Curacautín – Araucanía

The small town of Curacautín and its surroundings, which belongs to Araucania (Araucanía), is popular with domestic and foreign tourists because of its scenic beauty. In winter it is also a famous ski resort.

Among the most important attractions are the national parks Conguillío, Nalcas-Malalcahuello and Tolhuaca, the volcanoes Lonquimay and Llaima as well as the thermal baths of Malalcahuello (quite exclusive), Manzanar (somewhat run down) and Malleco (formerly Termas Tolhuaca). The 303km² large Malacahuello-Nalcas nature reserve is visited by far fewer tourists than the Conguillío National Park. It contains one of the most spectacular landscapes of the “Little South” (Sur Chico), an extraterrestrial looking desert of black-grey ash and sand. The short way (1.5km, approx. 2 hours there & back) to Cráter Navidad, which owes its name to an outbreak on Christmas Day 1988, makes visitors think of the Mars: In the background, the volcanoes Lonquimay and Tolhuaca form an impressive backdrop, with the reddish sand and rocks bathing the scenery in the same light. The Sendero Piedra Santa is an interesting and more challenging hike (7.5km, approx. 6 hours there & back). The well-marked trail starts at the CONAF administration in Malalcahuello and leads through araucaria forest (with thousand-year-old specimens), then over tufted meadows to a mountain slope until above the tree line the highest point of the hike on Cerro Colorado is reached. From the hilltop you can enjoy a wonderful panoramic view of the nearby valley of the Cautín River and the surrounding mountain ranges.

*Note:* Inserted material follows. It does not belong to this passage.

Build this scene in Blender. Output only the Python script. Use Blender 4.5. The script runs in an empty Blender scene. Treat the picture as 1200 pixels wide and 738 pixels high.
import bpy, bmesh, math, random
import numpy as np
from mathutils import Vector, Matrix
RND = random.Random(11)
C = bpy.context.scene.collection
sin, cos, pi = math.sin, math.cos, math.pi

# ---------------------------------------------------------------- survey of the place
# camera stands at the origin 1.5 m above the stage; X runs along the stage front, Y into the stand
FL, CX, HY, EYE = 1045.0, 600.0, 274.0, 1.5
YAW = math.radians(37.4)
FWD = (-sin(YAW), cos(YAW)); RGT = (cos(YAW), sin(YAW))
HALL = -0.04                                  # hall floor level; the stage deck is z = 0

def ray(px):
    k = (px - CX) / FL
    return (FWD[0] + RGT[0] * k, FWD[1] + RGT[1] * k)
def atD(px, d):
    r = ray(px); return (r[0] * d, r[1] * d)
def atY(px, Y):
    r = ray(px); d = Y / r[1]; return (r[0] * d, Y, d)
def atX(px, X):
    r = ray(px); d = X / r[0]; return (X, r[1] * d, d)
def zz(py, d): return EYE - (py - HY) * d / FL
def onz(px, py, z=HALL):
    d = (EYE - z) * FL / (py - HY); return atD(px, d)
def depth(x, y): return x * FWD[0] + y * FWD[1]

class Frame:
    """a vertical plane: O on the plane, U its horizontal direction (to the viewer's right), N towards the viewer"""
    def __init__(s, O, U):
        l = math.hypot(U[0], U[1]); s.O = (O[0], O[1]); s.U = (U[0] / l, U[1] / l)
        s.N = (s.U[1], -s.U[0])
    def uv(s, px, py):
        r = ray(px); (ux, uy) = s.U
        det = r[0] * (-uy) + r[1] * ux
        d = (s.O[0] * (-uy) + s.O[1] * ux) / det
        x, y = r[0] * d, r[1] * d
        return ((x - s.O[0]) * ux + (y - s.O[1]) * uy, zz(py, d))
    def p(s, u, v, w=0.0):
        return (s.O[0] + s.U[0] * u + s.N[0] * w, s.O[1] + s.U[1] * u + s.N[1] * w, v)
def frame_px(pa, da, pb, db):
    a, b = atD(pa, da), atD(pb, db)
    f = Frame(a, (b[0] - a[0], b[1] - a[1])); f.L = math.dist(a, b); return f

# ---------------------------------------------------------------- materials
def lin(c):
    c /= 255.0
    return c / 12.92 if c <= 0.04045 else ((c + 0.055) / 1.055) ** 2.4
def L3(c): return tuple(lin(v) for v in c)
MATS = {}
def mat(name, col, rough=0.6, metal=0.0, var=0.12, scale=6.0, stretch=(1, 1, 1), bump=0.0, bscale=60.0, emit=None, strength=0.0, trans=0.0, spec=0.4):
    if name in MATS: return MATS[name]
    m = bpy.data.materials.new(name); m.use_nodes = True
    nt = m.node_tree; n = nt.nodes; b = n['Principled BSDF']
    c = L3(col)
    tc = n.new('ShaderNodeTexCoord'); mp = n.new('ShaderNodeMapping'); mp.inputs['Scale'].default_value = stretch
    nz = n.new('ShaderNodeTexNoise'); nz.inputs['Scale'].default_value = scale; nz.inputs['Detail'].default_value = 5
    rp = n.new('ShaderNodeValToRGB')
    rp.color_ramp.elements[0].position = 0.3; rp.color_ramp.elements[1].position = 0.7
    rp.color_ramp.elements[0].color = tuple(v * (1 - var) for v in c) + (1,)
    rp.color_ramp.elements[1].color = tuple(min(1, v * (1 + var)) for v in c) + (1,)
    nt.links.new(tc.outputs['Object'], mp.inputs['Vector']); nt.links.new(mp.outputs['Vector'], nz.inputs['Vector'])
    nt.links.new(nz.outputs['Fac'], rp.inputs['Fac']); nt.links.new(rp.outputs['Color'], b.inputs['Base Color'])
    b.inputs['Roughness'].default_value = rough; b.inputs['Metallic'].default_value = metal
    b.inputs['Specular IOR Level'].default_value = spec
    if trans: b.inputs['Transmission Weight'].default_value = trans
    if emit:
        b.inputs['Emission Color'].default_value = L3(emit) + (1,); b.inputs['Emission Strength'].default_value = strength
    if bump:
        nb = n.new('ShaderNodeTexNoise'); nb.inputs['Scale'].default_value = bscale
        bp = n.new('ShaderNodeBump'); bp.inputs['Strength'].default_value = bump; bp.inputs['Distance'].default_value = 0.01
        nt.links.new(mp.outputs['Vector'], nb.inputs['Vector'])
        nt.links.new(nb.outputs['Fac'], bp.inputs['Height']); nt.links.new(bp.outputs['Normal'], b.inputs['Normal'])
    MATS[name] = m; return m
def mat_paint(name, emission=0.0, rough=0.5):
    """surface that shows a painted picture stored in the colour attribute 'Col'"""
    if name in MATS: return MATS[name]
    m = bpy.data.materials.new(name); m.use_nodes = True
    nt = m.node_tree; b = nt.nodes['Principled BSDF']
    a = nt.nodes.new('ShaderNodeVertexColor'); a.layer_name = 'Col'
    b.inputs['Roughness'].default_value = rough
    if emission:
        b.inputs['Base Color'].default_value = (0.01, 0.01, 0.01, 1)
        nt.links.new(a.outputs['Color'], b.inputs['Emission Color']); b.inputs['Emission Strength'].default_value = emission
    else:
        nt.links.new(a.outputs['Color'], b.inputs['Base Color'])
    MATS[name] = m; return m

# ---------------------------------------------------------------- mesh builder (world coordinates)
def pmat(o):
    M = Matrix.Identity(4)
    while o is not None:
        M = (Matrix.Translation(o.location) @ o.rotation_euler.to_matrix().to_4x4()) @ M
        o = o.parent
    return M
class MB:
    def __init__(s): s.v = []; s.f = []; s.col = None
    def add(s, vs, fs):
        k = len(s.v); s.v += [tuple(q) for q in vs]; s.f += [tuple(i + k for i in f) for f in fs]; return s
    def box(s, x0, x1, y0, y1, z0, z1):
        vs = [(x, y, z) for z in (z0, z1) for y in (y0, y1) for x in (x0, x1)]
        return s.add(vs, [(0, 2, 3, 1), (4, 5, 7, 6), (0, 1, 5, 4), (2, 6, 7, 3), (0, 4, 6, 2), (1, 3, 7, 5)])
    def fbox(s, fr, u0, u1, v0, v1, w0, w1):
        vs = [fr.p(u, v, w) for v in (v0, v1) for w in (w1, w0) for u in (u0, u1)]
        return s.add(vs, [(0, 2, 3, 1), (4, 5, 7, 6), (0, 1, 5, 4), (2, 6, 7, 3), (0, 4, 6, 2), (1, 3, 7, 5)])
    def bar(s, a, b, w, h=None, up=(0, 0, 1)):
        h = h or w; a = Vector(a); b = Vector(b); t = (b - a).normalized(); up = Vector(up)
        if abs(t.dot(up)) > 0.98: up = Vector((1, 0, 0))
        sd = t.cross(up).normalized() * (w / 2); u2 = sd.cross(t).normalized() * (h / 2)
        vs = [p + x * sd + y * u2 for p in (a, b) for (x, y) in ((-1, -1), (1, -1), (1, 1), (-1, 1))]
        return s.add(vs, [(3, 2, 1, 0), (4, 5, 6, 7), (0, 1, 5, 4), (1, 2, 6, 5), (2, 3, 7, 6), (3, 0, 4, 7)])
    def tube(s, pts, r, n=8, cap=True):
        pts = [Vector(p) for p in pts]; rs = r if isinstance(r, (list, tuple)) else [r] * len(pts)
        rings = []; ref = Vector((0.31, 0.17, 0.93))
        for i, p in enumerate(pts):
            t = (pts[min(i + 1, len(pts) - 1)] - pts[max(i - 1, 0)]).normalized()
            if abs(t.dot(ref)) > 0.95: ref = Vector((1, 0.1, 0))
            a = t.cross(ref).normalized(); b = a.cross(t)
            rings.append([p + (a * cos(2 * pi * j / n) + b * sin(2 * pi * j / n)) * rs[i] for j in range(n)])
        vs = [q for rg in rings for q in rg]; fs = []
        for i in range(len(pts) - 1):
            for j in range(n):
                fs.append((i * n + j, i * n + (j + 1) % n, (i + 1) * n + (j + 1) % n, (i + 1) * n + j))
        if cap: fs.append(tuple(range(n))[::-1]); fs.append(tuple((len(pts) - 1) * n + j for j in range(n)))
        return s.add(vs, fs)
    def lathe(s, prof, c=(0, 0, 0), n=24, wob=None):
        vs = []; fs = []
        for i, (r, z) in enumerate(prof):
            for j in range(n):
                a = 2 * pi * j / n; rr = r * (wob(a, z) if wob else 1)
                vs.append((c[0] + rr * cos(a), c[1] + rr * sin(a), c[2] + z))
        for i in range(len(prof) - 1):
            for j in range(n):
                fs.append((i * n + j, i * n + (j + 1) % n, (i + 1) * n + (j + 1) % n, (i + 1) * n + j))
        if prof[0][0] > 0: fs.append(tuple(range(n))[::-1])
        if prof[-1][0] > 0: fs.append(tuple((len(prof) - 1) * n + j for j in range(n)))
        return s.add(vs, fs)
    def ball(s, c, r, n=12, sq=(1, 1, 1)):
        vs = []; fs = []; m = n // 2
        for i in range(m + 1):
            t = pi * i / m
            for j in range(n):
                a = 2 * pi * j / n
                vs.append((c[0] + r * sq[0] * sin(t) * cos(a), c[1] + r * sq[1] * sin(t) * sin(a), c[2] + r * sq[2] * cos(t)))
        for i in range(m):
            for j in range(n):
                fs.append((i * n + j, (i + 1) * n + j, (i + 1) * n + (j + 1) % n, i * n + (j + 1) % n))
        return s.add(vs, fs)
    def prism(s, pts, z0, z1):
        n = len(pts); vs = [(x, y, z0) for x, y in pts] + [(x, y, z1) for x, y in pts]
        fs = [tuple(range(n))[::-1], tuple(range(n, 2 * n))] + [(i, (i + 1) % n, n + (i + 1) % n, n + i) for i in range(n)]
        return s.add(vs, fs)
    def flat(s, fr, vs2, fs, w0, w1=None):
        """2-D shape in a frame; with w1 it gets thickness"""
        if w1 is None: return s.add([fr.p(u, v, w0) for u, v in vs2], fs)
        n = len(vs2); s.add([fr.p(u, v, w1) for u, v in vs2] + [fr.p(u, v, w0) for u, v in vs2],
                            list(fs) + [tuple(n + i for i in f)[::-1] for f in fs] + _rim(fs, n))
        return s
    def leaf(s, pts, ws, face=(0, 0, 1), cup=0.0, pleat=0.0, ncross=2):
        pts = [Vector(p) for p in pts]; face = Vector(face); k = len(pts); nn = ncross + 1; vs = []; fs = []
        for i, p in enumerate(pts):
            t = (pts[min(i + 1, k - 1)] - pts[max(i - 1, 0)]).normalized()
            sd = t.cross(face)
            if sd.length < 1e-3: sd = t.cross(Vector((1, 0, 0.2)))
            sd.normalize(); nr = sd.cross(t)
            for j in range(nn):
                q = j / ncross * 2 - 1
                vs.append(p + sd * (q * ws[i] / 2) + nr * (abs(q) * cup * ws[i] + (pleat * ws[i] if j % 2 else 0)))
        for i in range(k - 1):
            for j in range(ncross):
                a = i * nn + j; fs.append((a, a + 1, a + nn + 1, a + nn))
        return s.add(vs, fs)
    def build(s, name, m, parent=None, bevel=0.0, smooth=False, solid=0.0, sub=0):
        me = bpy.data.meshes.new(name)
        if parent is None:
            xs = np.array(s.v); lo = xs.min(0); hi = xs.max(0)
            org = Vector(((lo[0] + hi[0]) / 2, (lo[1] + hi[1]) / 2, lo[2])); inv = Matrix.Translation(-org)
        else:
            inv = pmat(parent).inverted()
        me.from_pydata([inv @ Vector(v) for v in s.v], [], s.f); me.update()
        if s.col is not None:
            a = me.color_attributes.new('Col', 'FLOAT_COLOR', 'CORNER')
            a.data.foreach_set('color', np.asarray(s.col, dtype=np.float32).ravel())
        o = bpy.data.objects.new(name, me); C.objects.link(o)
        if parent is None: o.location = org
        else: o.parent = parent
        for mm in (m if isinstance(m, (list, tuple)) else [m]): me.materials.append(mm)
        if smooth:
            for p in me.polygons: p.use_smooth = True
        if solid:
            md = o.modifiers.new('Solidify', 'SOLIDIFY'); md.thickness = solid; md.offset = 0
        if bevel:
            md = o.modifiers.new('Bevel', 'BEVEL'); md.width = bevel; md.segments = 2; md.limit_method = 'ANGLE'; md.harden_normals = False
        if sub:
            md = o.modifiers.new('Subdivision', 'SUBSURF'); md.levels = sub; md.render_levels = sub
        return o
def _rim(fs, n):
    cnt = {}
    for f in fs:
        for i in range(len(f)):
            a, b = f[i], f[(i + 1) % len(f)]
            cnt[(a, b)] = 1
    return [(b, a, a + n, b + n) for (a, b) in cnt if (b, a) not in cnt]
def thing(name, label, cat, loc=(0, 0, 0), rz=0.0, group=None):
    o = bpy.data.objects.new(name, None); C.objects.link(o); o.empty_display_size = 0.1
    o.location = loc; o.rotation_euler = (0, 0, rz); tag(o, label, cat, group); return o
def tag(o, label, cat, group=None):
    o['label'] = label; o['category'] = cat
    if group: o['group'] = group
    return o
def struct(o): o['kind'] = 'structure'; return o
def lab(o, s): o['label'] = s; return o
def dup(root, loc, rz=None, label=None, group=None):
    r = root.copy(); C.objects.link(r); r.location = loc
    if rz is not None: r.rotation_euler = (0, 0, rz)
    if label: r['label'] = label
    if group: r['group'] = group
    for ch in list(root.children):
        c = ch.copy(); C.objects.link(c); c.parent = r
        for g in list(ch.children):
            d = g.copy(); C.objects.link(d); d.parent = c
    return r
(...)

The Tolhuaca National Park is located about 35 km north of Curacautín and offers many opportunities for a day hike to waterfalls and lagoons. Passing Termas Tolhuaca, the gravel road leads through a high valley to the park entrance. Shortly after the entrance, the path to Laguna Verde turns right. The hike leads through the typical mixed forest of bamboo, beech trees and araucaria. After a good 1.5 hours you reach the beautifully situated Laguna Verde, whose banks provide a good picnic area. After the descent on the same path, you can continue towards the park to Laguna Malleco by car. A flat and shady forest path winds its way along the lagoon to the impressive Malleco waterfall. This walk takes about two hours.

The Lonquimay Volcano (2940 m) can be climbed by experienced mountain hikers on their own. Nevertheless, you should not underestimate the challenges of climbing. Depending on the time of year and the weather, you should expect snow and icy places. In this case the use of crampons, pickaxes or even mountain ropes is necessary. The ascent starts at the Corralco ski centre at 1600 m altitude. The first two thirds of the ascent are technically moderat and easy to climb for good mountaineers. In the last part, however, you walk over ashes and scree, making your progress exhausting. Finally, the summit ridge requires a head for heights and safe walking, which is often difficult due to strong winds. In good weather, you can see up to fourteen volcanoes in a radius of 250 km from the summit.